The second picture is based on the painting of Van Gogh, the room. I use this painting to create a current student room in a place that is only insinuated by the reflections we can distinguise on the reflective surfaces of the room. In this case not only reflections but also some posters are telling about the place while the room has been invented but inspired in the so-known painting. It is a way to reflect the place through a domestic scene.

city reflections by simulated pictures 1



This set of pictures are following the former attempt of using an not existing scene to reflect a place that already exists. The set is increasing in scale, from an still-live of everyday habits to a depiction of time using the queen Victoria to simulate not space but time.
The first picture is a still-live that is based on Diego Rivera's bodegón in its composition and colours. It does not exist but it is very familiar to us because it is made of item and popular food all we know and use. It does not exist but it is representing an existing picture of the mexican painter. On the other hand this picture shows a place, Tottenham Hale, through reflections, where no one of them can be possible but they are showing the most significant parts of this place.

Natural and staged


To analyse that we read as natural or staged and why I have used the way in which the canadian photographer Jeff Wall makes us to wonder what we are looking at, may be staged or may be natural. He creates an absolutelly controlled stage to take a picture in which all is precisely manipulated to render a spontaneous and accidental piece of reality.

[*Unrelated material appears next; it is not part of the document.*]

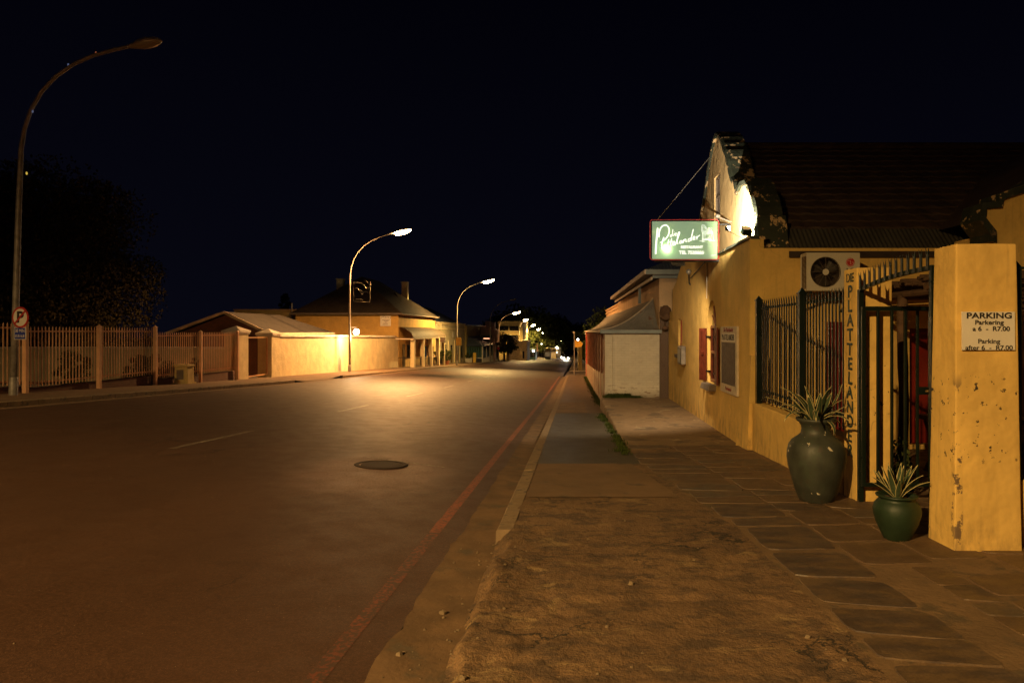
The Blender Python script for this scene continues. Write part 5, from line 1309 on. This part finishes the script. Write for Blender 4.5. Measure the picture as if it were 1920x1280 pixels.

My exercise consists of simulating a piece of a street that does not exist and cast some reflections on some surfaces. The reflections are taken from a real place, so they are the unique real thing of the picture while the objects that reflect them are not. This way I try to make you wonder what is natural or staged and at the same time I use the reflection system to represent or better said simulate a piece of an hybrid reality, one in which one not existing but familiar place is reflecting another not familiar but real one.